2 Meanwhile, heat 2 tablespoons olive oil in a large sauce pan over medium heat until shimmering. Reduce heat to low. Add ramen noodles and almonds; sauté until toasted, about 10 minutes, stirring frequently to avoid scorching.
3 In a large bowl, combine bok choy, scallions, and crunchy mix. Drizzle salad dressing over the top and toss until uniformly combined. Serve at room temperature.
Recipe Notes
You may purchase toasted sesame seeds or toast regular sesame seeds yourself. To toast sesame seeds, place in a dry skillet over the lowest possible heat and shake frequently until lightly golden brown, 10 to 15 minutes.
Portuguese Chourico and Kale Soup

Ingredients
• 2 tablespoons (2 turns around the pan) extra-virgin olive oil
• 3 medium white waxy potatoes, like yukon golds, peeled and diced
• 2 medium onions, chopped
• 4 to 6 cloves garlic, chopped
• 2 bay leaves, fresh or dried
• 1 pound kale, coarsely chopped
• Coarse salt and pepper
• 1 (15-ounce) can garbanzos (chick peas), drained and rinsed
• 1 can diced tomatoes
• 1 pound diced chourico, casing removed
• 1 quart chicken broth
• Warm, crusty bread

Directions
Heat oil in a deep pot over medium high heat. Add potatoes and onions, cover and cook 5 minutes, stirring occasionally.

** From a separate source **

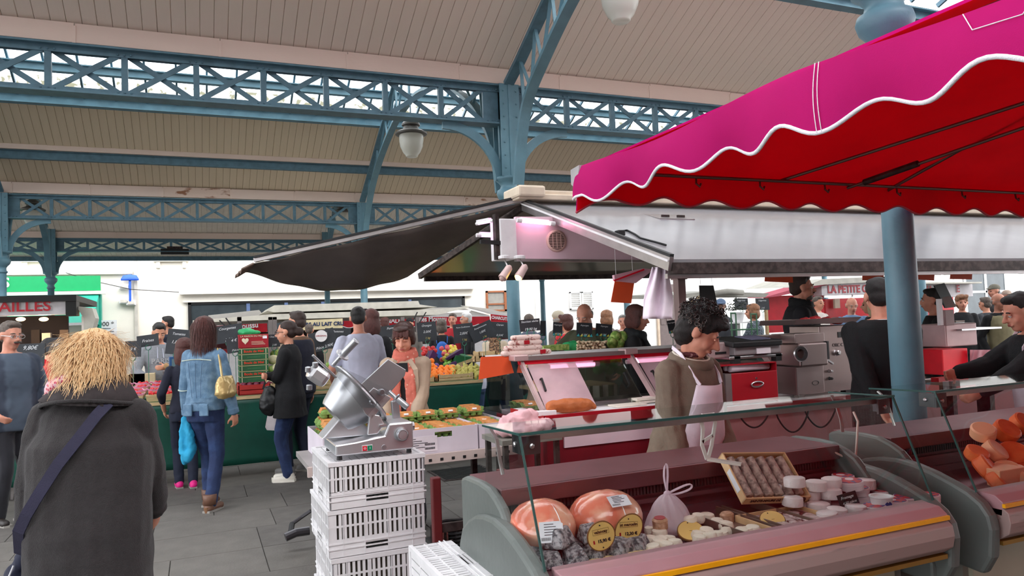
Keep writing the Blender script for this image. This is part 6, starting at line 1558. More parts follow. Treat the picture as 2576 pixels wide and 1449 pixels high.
tag(MB().prism([at(x, y, Y=4.65) for x, y in ((2372, 748), (2388, 745), (2405, 772), (2382, 775))], (0, .008, 0)).build('price_board', mat('grey_card', (130, 112, 108), .7)), 'grey card hanging in front of the tilted black board', 'price board')
o = MB(); P_ = [(2438, 880), (2500, 880), (2502, 960), (2470, 975), (2436, 955)]
def bagg(u, v):
    a = at(2440 + 62 * u, 880 + 85 * v, Y=4.36 + .04 * sin(u * 12 + v * 3)); return a
tag(o.grid(bagg, 20, 8).build('hanging_bag', mat('thin_pink_bag', (226, 170, 180), .5, trans=.4), smooth=True), 'thin pale pink plastic bag hanging right of the red box', 'bag')
for k in range(4): tag(MB().box(0, .13, 0, .1, 0, .012).build('paper_pad', [WHITEP, mat('cream_board')][k % 2]), 'white pad in the small pile behind the counter scale', 'pad', 'pads behind the counter scale'); 
for k, o in enumerate([x for x in bpy.data.objects if x.name.startswith('paper_pad')]): o.location = at(2405, 822 - k * 4, Y=5.2)
tag(MB().box(0, .3, 0, .06, 0, .03).build('red_bar', mat('plain_red_panel')), 'flat red block on top of the second display case', 'block'); bpy.data.objects['red_bar'].location = at(2362, 962, Y=3.6); 
o = empty('pole_shelf', at(2400, 962, Y=3.6), 'narrow grey shelf carrying the flat red block', 'shelf'); zz = at(2362, 962, Y=3.6).z
MB().box(4.78, 5.6, 3.55, 3.8, zz - .03, zz).build('shelf_top', DARKB, o); MB().box(4.82, 4.86, 3.6, 3.7, 0, zz - .03).box(5.2, 5.25, 3.6, 3.7, 0, zz - .03).build('leg', RUST, o)
b = MB(); 
for k in range(3): b = MB(); bx(b, 2148 + k * 2, 985 - k * 18 - 14, 2225 - k * 6, 985 - k * 18, 4.2, .25); tag(b.build('meat_slab', mat(['pale_pork', 'salmon_meat', 'red_wrap'][k], [(222, 170, 150), (232, 130, 110), (228, 60, 60)][k], .5), bevel=.008), ['pale slab at the bottom of the meat pile behind the pole', 'salmon slab in the middle of the meat pile', 'red wrapped slab on top of the meat pile'][k], 'meat')
# hanging things
ha = empty('hanging_apron', at(1660, 680, Y=4.0), 'white apron hanging from the corner of the stall roof', 'apron')
def ap(u, v):
    w = .5 + .5 * min(1, v * 1.6); p = at(1660 + (u - .5) * 74 * w - 6 * v, 672 + 130 * v, Y=4.0 + .03 * sin(u * 13 + v * 2)); return p
MB().grid(ap, 30, 14).build('cloth_body', APW_ if False else mat('white_apron_cotton', (236, 222, 234), .85, bump=.25, bscale=30), ha, smooth=True, solid=.006)
MB().tube([at(1660, 672, Y=4.0), at(1655, 664, Y=4.0), at(1662, 660, Y=4.0)], .006, 6).build('hook', RUST, ha)
ORC = ORANGEC
def card(pts, Y, label, m=ORC, name='orange_card', cat='card', drop=0):
    P = [at(x, y, Y=Y) for x, y in pts]; o = empty(name, P[0], label, cat); MB().prism(P, (0, .004, 0)).build('card_sheet', m, o)
    for p, s in ((P[0], 1), (P[1], -1)):
        q = p + V((.012 * s, .002, -.006)); MB().tube([q, V((q.x, q.y, NZ + (RZ - NZ) * (Y - NY) / (RY - NY) - .03)) if not drop else V((q.x, q.y, drop))], .0015, 4).build('hanging_cord', WHITEP, o)
card([(1547, 706), (1596, 708), (1588, 763), (1537, 760)], 4.9, 'orange card hanging under the pink clip tray')
card([(1926, 672), (1993, 672), (1995, 711), (1924, 708)], 4.9, 'orange card above the tall bearded man'); card([(2170, 672), (2225, 672), (2222, 706), (2170, 705)], 4.9, 'orange card above the butcher seen from behind')
card([(2310, 672), (2352, 672), (2350, 706), (2306, 703)], 4.9, 'orange card just right of the thick blue column'); card([(2394, 672), (2447, 672), (2445, 703), (2390, 702)], 4.9, 'orange card at the far right under the roof edge')
card([(1210, 898), (1280, 895), (1293, 938), (1204, 955)], 4.9, 'large orange card at the left end of the butcher case', drop=1.33)
tr = empty('clip_tray', at(1590, 690, Y=4.8), 'pink and red tray hanging above the orange card', 'tray')
MB().prism([at(x, y, Y=4.8) for x, y in ((1545, 692), (1618, 675), (1645, 678), (1600, 712), (1547, 706))], (0, .03, 0)).build('tray_body', mat('pink_tray', (214, 170, 184), .5), tr)
MB().bar(at(1545, 706, Y=4.78), at(1620, 678, Y=4.78), .01, .012).build('red_rim', mat('bright_red_rail'), tr)
card([(1759, 718), (1795, 718), (1806, 775), (1762, 772)], 4.6, 'blank black board above the curly-haired seller', BLACK, 'black_board', 'board')
# ================================================================ green fruit tables
ft = empty('fruit_table', (0, 8.62, 0), 'long fruit and vegetable table hung with a dark green cloth', 'table')
TX0, TX1, TY0, TY1, TZ = -3.3, 3.45, 8.62, 9.5, .85
MB().box(TX0, TX1, TY0, TY1, TZ - .03, TZ).build('table_top', WOOD, ft)
MB().box(TX0, TX1, TY0 - .015, TY1, TZ, TZ + .006).build('green_mat', GREENM, ft)
def cloth(u, v):
    x = TX0 + (TX1 - TX0) * u; return V((x, TY0 - .02 - .02 * sin(x * 3.1 + 1) * v - .012 * sin(x * 8.3) * v - .03 * v, TZ - .01 - (.70 + .012 * sin(x * 2)) * v))
MB().grid(cloth, 220, 10).build('green_cloth', GREENC, ft, smooth=True, solid=.004)
MB().box(TX0, TX1, TY0 - .03, TY0 - .01, TZ - .03, TZ + .005).build('wood_batten', WOOD, ft)
for x in (-3.2, -1.7, -.42, .9, 2.1, 3.3):
    for y in (TY0 + .08, TY1 - .05): MB().bar((x, y, .0), (x + .04, y, TZ - .03), .025, .025, up=(0, 1, 0)).build('table_leg', ALU, ft)
# slate price signs
def slate(px, py, w, h, Y, tilt, lines, label, base=TZ, m=CHALK, deco=False, lean=.12, grp='price slates', wire=True, yaw=-.25):
    c = at(px, py, Y=Y); k = (c - V((0, 0, CH))).length / F_PX; W, H = w * k / 2, h * k / 2
    o = empty('price_slate', c, label, 'price sign', grp)
    R = Matrix.Rotation(yaw, 3, 'Z') @ Matrix.Rotation(-lean, 3, 'X') @ Matrix.Rotation(radians(tilt), 3, 'Y')
    MB().box(c.x - W, c.x + W, c.y - .003, c.y + .003, c.z - H, c.z + H, R=R).build('board', m, o)
    r, u = R @ V((1, 0, 0)), R @ V((0, 0, 1)); f = R @ V((0, -.0045, 0)); n = len(lines)
    for i, (t, sz, cm) in enumerate(lines): txt(t, H * sz, cm, o, c + f + u * H * (.62 - 1.3 * i / max(1, n - 1)) if n > 1 else c + f, r, u, slant=.3)
    if deco:
        for i, (a, col) in enumerate(((-.8, 'teal_deco'), (-.35, 'yellow_deco'), (.1, 'teal_deco'), (.55, 'yellow_deco'), (.85, 'teal_deco'))):
            q = c + f + r * W * a - u * H * .78; MB().prism([q - r * W * .2 - u * H * .16, q + r * W * .2 - u * H * .16, q + r * W * .05 + u * H * .25], f * .1).build('printed_motif', mat(col, (60, 180, 190) if 'teal' in col else (220, 210, 80), .6), o)
    if wire:
        b = c - u * H * .9; MB().tube([b + V((.03 * cos(t), 0, .03 * sin(t) - .02)) for t in [2 * pi * i / 12 for i in range(13)]] + [b + V((0, .004, -.05)), V((b.x, b.y + .004, base))], .0035, 6).build('wire_stake', mat('green_wire', (52, 120, 96), .5), o)
    return o
W_, Y_ = CHALKW, CHALKY
slate(75, 893, 58, 48, 8.9, 0, [('9,80€', .5, W_), ('5,00€', .45, W_)], 'slate beside the stout man at the far left of the table')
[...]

Add garlic, bay leaves, and kale to the pot. Cover pot and wilt greens 2 minutes. Season with salt and pepper. Add beans, tomatoes, chourico, and broth to the pot and bring soup to a full boil. Reduce heat back to medium and cook 5 to 10 minutes longer or until potatoes are tender.
Serve soup with hunks of crusty bread and butter.
Thanks for choosing us to be your farmers!